The second game looked to be going better for EHOME, with some first half skirmishes going the way of iceiceice’s Lifestealer and old chicken’s Death Prophet. LaNm struggled to make good with Kunkka, and just in time for some Blink Daggers and a Desolator to be added to EHOME’s arsenal, they lost two team fights and four pick offs in less than eight minutes, leading to a huge surge for DC that catapulted them to victory. Moo’s Timbersaw and Saksa’s Skywrath Mage made some clutch plays throughout the game, but MISERY’s Ogre Magi stood out above the rest, with highly skilled play after highly skilled play dancing out of the fingers of DC’s captain. After one last stand by EHOME at 37 minutes, and the game was over, 26-11. EHOME would have to be satisfied with a Top 6 finish while DC are guaranteed at least a Top 4 result, dependent on their series tomorrow against the winner of Fnatic and MVP Phoenix.

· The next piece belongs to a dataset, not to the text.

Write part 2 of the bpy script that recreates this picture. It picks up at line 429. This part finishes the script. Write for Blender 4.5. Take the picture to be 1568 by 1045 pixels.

Then the All-Star Match took place, with ten audience members picked out of the crowd by Dota personalities Kaci and SirActionSlacks. After being divvied up into two five person teams, each audience member drafted a pro to play with them in a 10v10 match. The whole thing fell a little flat compared to the last two years, for a number of different reasons. While getting to play with and against the pros is surely an awesome experience, watching someone else get to have it is slightly less so. The pros, for their part, didn’t take the game seriously — and why should they? They’ve either been eliminated from contention or have more important things to deal with, bigger fish to fry. The 10v10 format wasn’t a good choice this year, because too much was happening and the casters and observer struggled to keep up with everything. It worked last year because it was the debut of the format: ten players on each team? Everyone was too excited by the prospects of getting to do that themselves in a few short weeks to notice the absolute banana factory on stage. Kaci and Slacks as rival team leaders and microphone holders was played out fairly early in the day, and by the time of the ASM they were just screeching “Fellow Kids” memes at each other and their players in desperate attempts to keep the clearly flagging energy levels high. The new hero reveal (Pit Lord became Underlord but it’s cool, he looks amazing and has an exciting skill set), while exciting, was extremely telecasted and overly scripted, diffusing any excitement that a “shocking newcomer” could have brought across a long, awkward half hour. It also turns out that “being good at Dota” or “attending The International” doesn’t automatically translate to “having good stage presence” or “being entertaining to watch”. Overall, it just felt like a tired rehash of previously working elements, jumbled together in the hopes that either lightning will strike in the same place twice or no one will notice the tired, old man behind the curtain. Hopefully next year it’ll go better, and it definitely doesn’t detract from the amazing Dota and engaging storylines we’re still in for.